§ DATA SEGMENT:

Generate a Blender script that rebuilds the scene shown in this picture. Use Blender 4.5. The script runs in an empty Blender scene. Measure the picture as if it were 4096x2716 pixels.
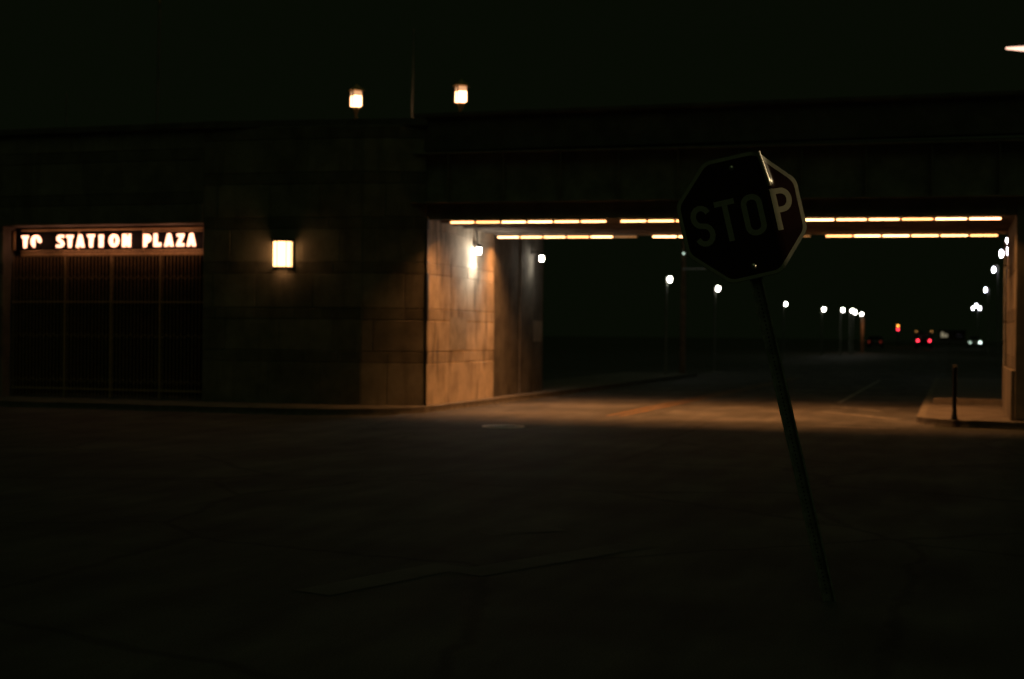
import bpy, bmesh, math, random
from mathutils import Vector, Matrix
random.seed(7)
R = math.radians
S = bpy.context.scene
COL = S.collection

# ------------------------------------------------------------------ camera, sky, exposure
TH, ROLL, PITCH = R(17.2), 0.010, 16 / 5689.0        # heading left of the road axis, roll, slight downward pitch
EYE = Vector((0, 0, 1.6))
f0 = Vector((-math.sin(TH), math.cos(TH), 0)); r0 = Vector((math.cos(TH), math.sin(TH), 0)); ZUP = Vector((0, 0, 1))
cf = f0 * math.cos(PITCH) - ZUP * math.sin(PITCH)
u0 = ZUP * math.cos(PITCH) + f0 * math.sin(PITCH)
cr = r0 * math.cos(ROLL) + u0 * math.sin(ROLL)
cu = u0 * math.cos(ROLL) - r0 * math.sin(ROLL)
cam = bpy.data.objects.new('camera', bpy.data.cameras.new('camera')); COL.objects.link(cam)
cam.matrix_world = Matrix.Translation(EYE) @ Matrix((cr, cu, -cf)).transposed().to_4x4()
cam.data.lens = 50; cam.data.sensor_width = 36
cam.data.clip_start = 0.05; cam.data.clip_end = 5000
cam.data.dof.use_dof = True; cam.data.dof.focus_distance = 8.7; cam.data.dof.aperture_fstop = 2.0
S.camera = cam

W = bpy.data.worlds.new('World'); S.world = W; W.use_nodes = True
bg = W.node_tree.nodes['Background']
bg.inputs['Color'].default_value = (0.66, 1.0, 0.36, 1)   # greenish night skyglow
bg.inputs['Strength'].default_value = 0.0031
sd = bpy.data.lights.new('sky_fill', 'SUN'); sd.energy = 0.058; sd.angle = R(50); sd.color = (0.72, 1.0, 0.42)   # faint broad fill added for night skyglow, high overhead, a little behind the viewer
so = bpy.data.objects.new('sky_fill', sd); COL.objects.link(so); so.rotation_euler = (R(24), 0, R(25))

vs = S.view_settings
vs.view_transform = 'Standard'; vs.look = 'None'; vs.exposure = 0; vs.gamma = 1; vs.use_curve_mapping = False
S.cycles.use_denoising = True
S.cycles.max_bounces = 6; S.cycles.diffuse_bounces = 3; S.cycles.sample_clamp_indirect = 3.0
S.cycles.caustics_reflective = False; S.cycles.caustics_refractive = False

# ------------------------------------------------------------------ materials
def nt(name):
    m = bpy.data.materials.new(name); m.use_nodes = True
    n = m.node_tree.nodes; return m, n, m.node_tree.links, n['Principled BSDF']
def mat(name, col, rough=0.6, metal=0.0, var=0.25, scale=6.0, bump=0.0, bscale=60.0, spec=0.5):
    m, n, l, b = nt(name)
    geo = n.new('ShaderNodeNewGeometry'); noi = n.new('ShaderNodeTexNoise'); noi.inputs['Scale'].default_value = scale
    noi.inputs['Detail'].default_value = 6; noi.inputs['Roughness'].default_value = 0.6
    l.new(geo.outputs['Position'], noi.inputs['Vector'])
    rmp = n.new('ShaderNodeValToRGB')
    rmp.color_ramp.elements[0].position = 0.3; rmp.color_ramp.elements[1].position = 0.7
    rmp.color_ramp.elements[0].color = (*[c * (1 - var) for c in col], 1)
    rmp.color_ramp.elements[1].color = (*[min(1, c * (1 + var)) for c in col], 1)
    l.new(noi.outputs['Fac'], rmp.inputs['Fac']); l.new(rmp.outputs['Color'], b.inputs['Base Color'])
    b.inputs['Roughness'].default_value = rough; b.inputs['Metallic'].default_value = metal
    b.inputs['Specular IOR Level'].default_value = spec
    if bump:
        n2 = n.new('ShaderNodeTexNoise'); n2.inputs['Scale'].default_value = bscale; n2.inputs['Detail'].default_value = 4
        l.new(geo.outputs['Position'], n2.inputs['Vector'])
        bp = n.new('ShaderNodeBump'); bp.inputs['Strength'].default_value = bump; bp.inputs['Distance'].default_value = 0.01
        l.new(n2.outputs['Fac'], bp.inputs['Height']); l.new(bp.outputs['Normal'], b.inputs['Normal'])
    return m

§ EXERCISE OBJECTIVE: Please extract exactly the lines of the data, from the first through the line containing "COL = S.collection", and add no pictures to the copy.

§ EXERCISE RESULT:
Generate a Blender script that rebuilds the scene shown in this picture. Use Blender 4.5. The script runs in an empty Blender scene. Measure the picture as if it were 4096x2716 pixels.
import bpy, bmesh, math, random
from mathutils import Vector, Matrix
random.seed(7)
R = math.radians
S = bpy.context.scene
COL = S.collection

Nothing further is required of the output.